El caso es que ellos podían… ¿organizarse? No sé si ésa es la palabra. Más bien podían vestirse como si fueran a la discoteca a por un ligue o algo así, descarado. Algo que, por otra parte, era y es lo más normal del mundo. ¡Qué risas me echaba a veces cuando los veía aparecer con sus mejores galas! Les gastaba bromas preguntándoles si también se habían echado colonia. Las cabinas de las comunicaciones son totalmente herméticas y es imposible tocar o notar a la persona que tienes delante, pero apuesto a que más de uno se habría perfumado bien antes de salir a locutorios.

Qué absurdo es que existan esas cabinas.

Decía que cuando llaman a la puerta en plena hora de la siesta tenemos un sinfín de posibilidades para maniobrar. Pues bien, cuando yo me presento en prisión como abogada, ellos no pueden más que acudir. No pueden decidir asomarse a la mirilla para fingir que no hay nadie: sencillamente están ahí. Siempre están. No falla. No pueden desaparecer si están tristes o si simplemente no les apetece ver a nadie. No pueden decir “dame 5 minutos que estaba haciendo-lo-que-me-venía-en-gana-hacer”. No pueden decidir acabar la partida de ajedrez antes de ir a ver quién es. No pueden decidir, sin más. Nunca y en nada. No tienen que pensar en las comidas o en los planes del sábado. Casi no tienen ni que pensar, pues ya hay alguien haciéndolo por ellos todo el tiempo.

El caso es que siempre que yo voy, ellos están ahí.

Siempre que los veo aparecer me pregunto qué estarían haciendo. A veces siento que quizás he sido inoportuna, que me gustaría poder avisarles de que voy, que querría que ellos también decidieran cuándo recibirme. A veces me siento como si el vendedor de enciclopedias se hubiera metido en mi casa, sin preguntar y sin poder echarle. Irrumpo en su rutina, invado su tiempo sin permiso y los aparto de sus quehaceres.

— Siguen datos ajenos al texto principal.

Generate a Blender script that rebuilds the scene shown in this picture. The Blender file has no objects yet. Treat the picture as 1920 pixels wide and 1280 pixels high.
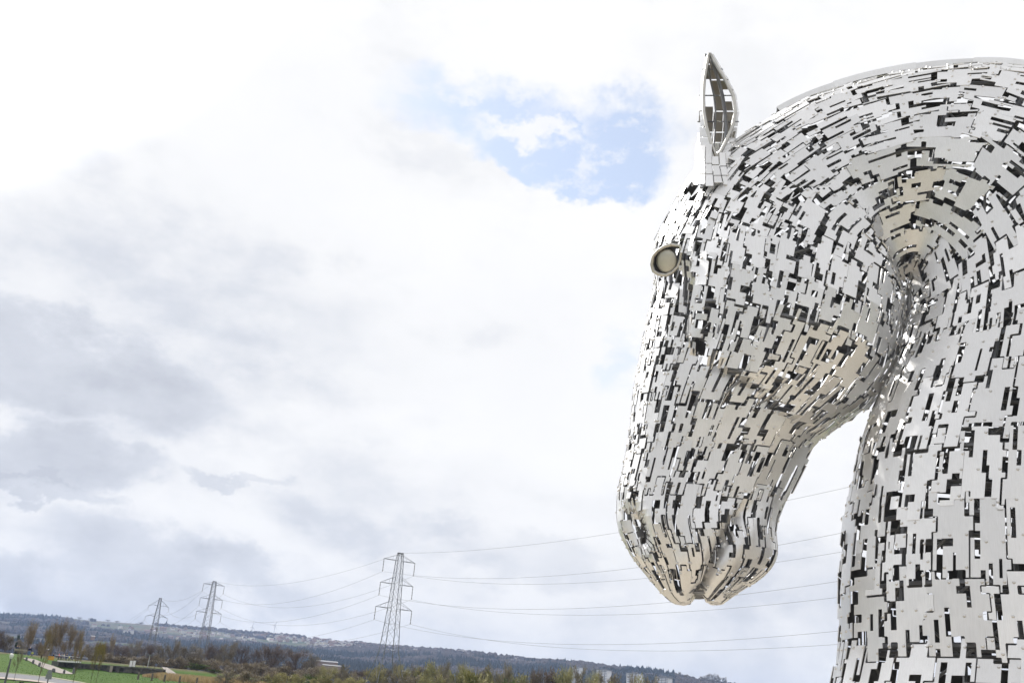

Es evidente que ellos no lo sienten así y que se vuelven locos de emoción cada vez que la megafonía pronuncia su nombre; pero mis reflexiones colaterales están ahí y quiero compartirlas. Me imagino pillando en chándal al que antes se engalanaba para verme y me muero de la risa. Una vez se pasó los 40 minutos de cabina sentado de lado porque decía que el peluquero le había hecho un trasquilón y no quería que lo viera. ¡Hasta ese punto de glamour llega la cosa!

Supongo que desde que soy abogada se disfraza todos los días, sólo por si acaso.

Me he convertido en la vendedora de enciclopedias que, sin permiso ni perdón, está dispuesta a colarse en cualquier sitio a la hora de la siesta.